Art. N. De methoden voor de bepaling van de samenstelling van melk, vermeld in artikel 4, 2°
1 Referentiemethoden
1.1 Bepaling van het vetgehalte
De referentiemethode voor het bepalen van het vetgehalte is de Röse-Gottliebmethode, beschreven in de meest recente versie van de internationale norm
[1 IDF 1]1.
Volgens die methode wordt het vetgehalte van een melkmonster bepaald door extractie van een ammoniak- en ethanolhoudende oplossing van een bepaalde hoeveelheid melk met diethylether en petroleumether. De solventen worden verwijderd door distillatie en verdamping. De massa van het geëxtraheerde vet wordt bepaald.
1.2 Bepaling van het eiwitgehalte
De referentiemethode voor de bepaling van het eiwitgehalte is de Kjeldahlmethode beschreven in de meest recente versie van de internationale norm
[1 IDF 20-2]1.
Volgens die methode wordt een bepaalde hoeveelheid melk gedestrueerd met een mengsel van geconcentreerd zwavelzuur en kaliumsulfaat in de aanwezigheid van koper(II)sulfaat als katalysator. De organische stikstof, aanwezig in het melkmonster, wordt omgezet in ammoniumsulfaat. Een overmaat aan natriumhydroxide wordt toegevoegd aan de zure gekoelde oplossing om de ammoniak vrij te maken. De vrijgemaakte ammoniak wordt gedistilleerd en in een boorzuuroplossing geabsorbeerd. Vervolgens wordt de hoeveelheid overgebrachte ammoniak bepaald door titratie met chloorzuur en het stikstofgehalte wordt berekend op basis van de geproduceerde hoeveelheid ammoniak. Het stikstofgehalte wordt geconverteerd naar eiwitgehalte met behulp van vermenigvuldigingsfactor 6,38.

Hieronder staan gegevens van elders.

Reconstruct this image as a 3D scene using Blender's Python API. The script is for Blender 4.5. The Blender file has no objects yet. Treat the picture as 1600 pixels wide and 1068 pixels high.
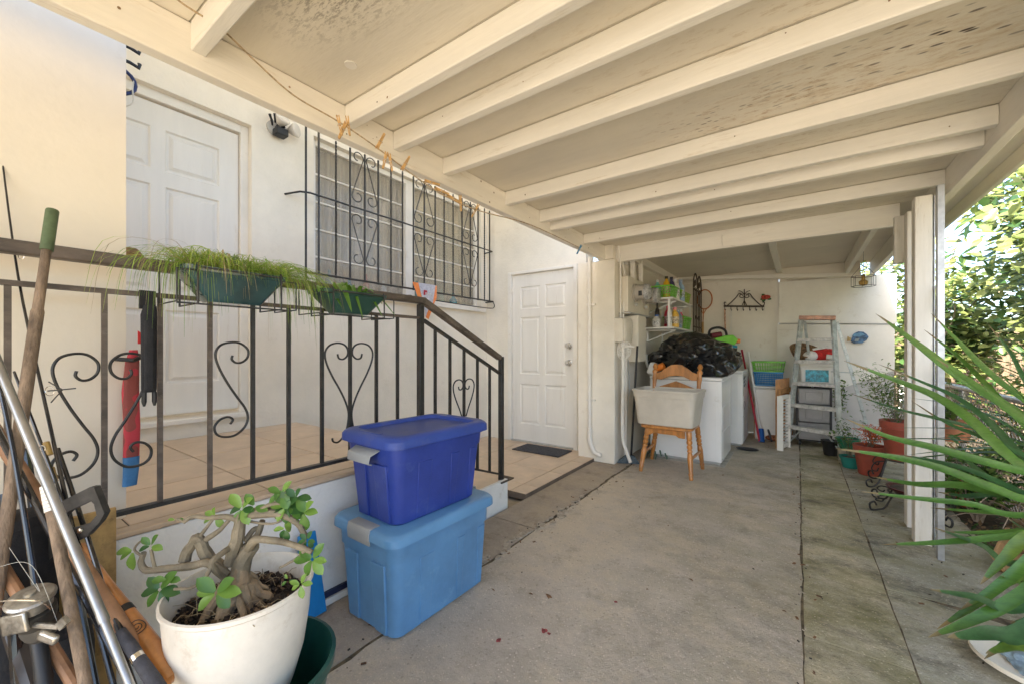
import bpy, bmesh, math, random
from mathutils import Vector, Matrix, noise
sc = bpy.context.scene
R = math.radians
rnd = random.Random(7)

# ------------------------------------------------------------ camera, sky, sun, exposure
F_PX, HOR, CH = 632.0, 547.0, 1.14
YAW = math.atan(447 / F_PX)
SA, CA = math.sin(YAW), math.cos(YAW)
cam_d = bpy.data.cameras.new('camera'); cam = bpy.data.objects.new('camera', cam_d)
sc.collection.objects.link(cam); sc.camera = cam
cam.location = (0, 0, CH); cam.rotation_euler = (R(90), 0, YAW)
cam_d.sensor_width = 36; cam_d.lens = 36 * F_PX / 1600; cam_d.shift_y = 13 / 1600
cam_d.clip_start = .03; cam_d.clip_end = 600
SUN_EL = R(50); sun_to = Vector((.30, .95, 0)).normalized()      # horizontal travel direction of the light
world = bpy.data.worlds.new('World'); sc.world = world; world.use_nodes = True
wn = world.node_tree; bgn = wn.nodes['Background']
sky = wn.nodes.new('ShaderNodeTexSky'); sky.sky_type = 'NISHITA'; sky.sun_disc = False
sky.sun_elevation = SUN_EL; sky.sun_rotation = math.atan2(-sun_to.x, -sun_to.y); sky.air_density = .8; sky.dust_density = 2.5
wn.links.new(sky.outputs[0], bgn.inputs[0]); bgn.inputs[1].default_value = .15
sl = bpy.data.lights.new('sun', 'SUN'); sl.energy = 4.6; sl.angle = R(.6); sl.color = (1, .91, .77)
sun = bpy.data.objects.new('sun', sl); sc.collection.objects.link(sun)
ld = Vector((sun_to.x * math.cos(SUN_EL), sun_to.y * math.cos(SUN_EL), -math.sin(SUN_EL)))
sun.rotation_euler = ld.to_track_quat('-Z', 'Y').to_euler()
sc.view_settings.view_transform = 'Standard'; sc.view_settings.look = 'None'
sc.view_settings.use_white_balance = True; sc.view_settings.white_balance_temperature = 6600; sc.view_settings.white_balance_tint = 6
sc.view_settings.gamma = 1; sc.view_settings.use_curve_mapping = False
sc.view_settings.exposure = 2.47
try:
    sc.cycles.max_bounces = 8; sc.cycles.diffuse_bounces = 5; sc.cycles.transparent_max_bounces = 8
except Exception: pass

# ------------------------------------------------------------ helpers
def pt(u, v, d):
    r = (u - 800) / F_PX * d
    return Vector((-SA * d + CA * r, CA * d + SA * r, CH + (HOR - v) / F_PX * d))
def gp(u, v, z=0.0): return pt(u, v, (CH - z) * F_PX / (v - HOR))
def onX(u, v, X): return pt(u, v, X / (-SA + CA * (u - 800) / F_PX))
def onY(u, v, Y): return pt(u, v, Y / (CA + SA * (u - 800) / F_PX))
V = lambda *a: Vector(a)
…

1.3 Bepaling van het vriespunt
De referentiemethode voor de bepaling van het vriespunt is de cryoscopische methode, beschreven in de meest recente versie van de internationale norm
[1 IDF 108]1.
Volgens die methode wordt een bepaalde hoeveelheid melk onderkoeld tot de, van het toestel afhankelijke, gewenste temperatuur en vervolgens wordt kristallisatie veroorzaakt door mechanische trilling. De temperatuur stijgt snel door de kristallisatie tot een bepaald niveau bereikt wordt dat overeenstemt met het vriespunt van het melkmonster. De cryoscoop wordt geijkt met behulp van twee standaardoplossingen.
2 Routinemethoden
2.1 Bepaling van vet- en eiwitgehalte door midden-infraroodspectrometrie
Het vet en eiwit bevatten elk specifieke bindingen die bij bepaalde golflengten licht absorberen in het midden-infraroodspectrum. De elektromagnetische absorptie, gemeten bij die golflengten, laat de kwantitatieve bepaling van vet en eiwit in de melk toe. De wederzijdse beïnvloeding van de absorptie door de melkbestanddelen vet, eiwit en lactose wordt gecompenseerd met behulp van intercorrectiefactoren. De verkregen absorpties worden gekalibreerd ten opzichte van de referentiemethode.
2.2 Bepaling van het vriespunt
De vriespuntbepaling gebeurt indirect met behulp van een spectrofotometrische meting in het midden-infraroodgebied, gekoppeld aan een geleidbaarheidsmeting.